There is so much to the story; Hamish Henry’s wide-ranging interests, the interlocking band family trees, the other personnel who came and went. For instance, Marshall drops another dangling carrot into the conversation surrounding Bon Scott: “He was actually supposed to be doing a musical around that time in Adelaide as well, Lofty. He had the crash, so they couldn’t stage the musical! So that is out there too, a musical he was supposed to play the lead in, that never ended up happening.” Still, at least we have closure on Fraternity’s contribution to history; the boxed set contains both of the original albums, each with a ton of bonus tracks, plus the new album of classic material – and a thick booklet packed with interviews and photos.
In addition, there is the book Fraternity, Marshall’s comprehensive history of the band.

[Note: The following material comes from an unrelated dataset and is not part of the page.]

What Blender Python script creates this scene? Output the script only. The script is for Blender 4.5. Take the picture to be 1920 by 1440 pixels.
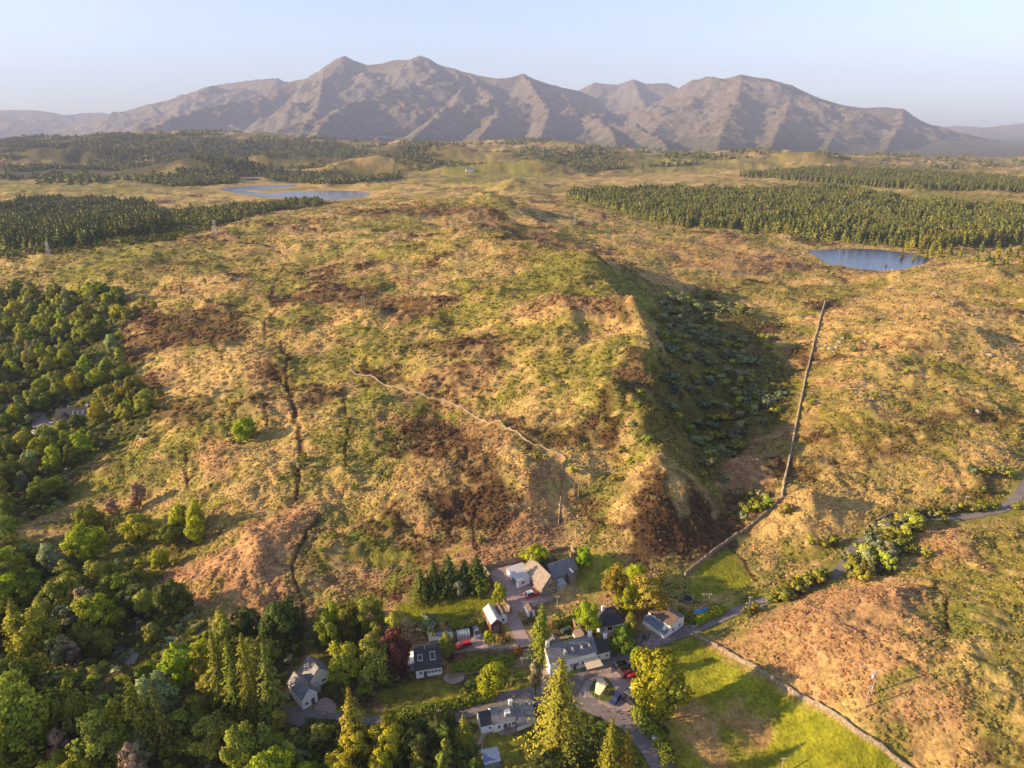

The last word goes to John Freeman: “We could go on all night. But the best thing is to try and get a copy of the book, it’s all in there. Victor Marshall has done an incredible job. There’s a complete background of every member, and then on the band as well, so he’s really pulled it together brilliantly. He’s an amazing young guy. He’s only in his 20s. It’s not like he was there at the time.”
JF was there though – and if he says it’s good, then it’s good.
The 3-CD boxed set, Seasons Of Change – The Complete Recordings 1970-1974, will be available via Cherry Red Records from the end of January 2021.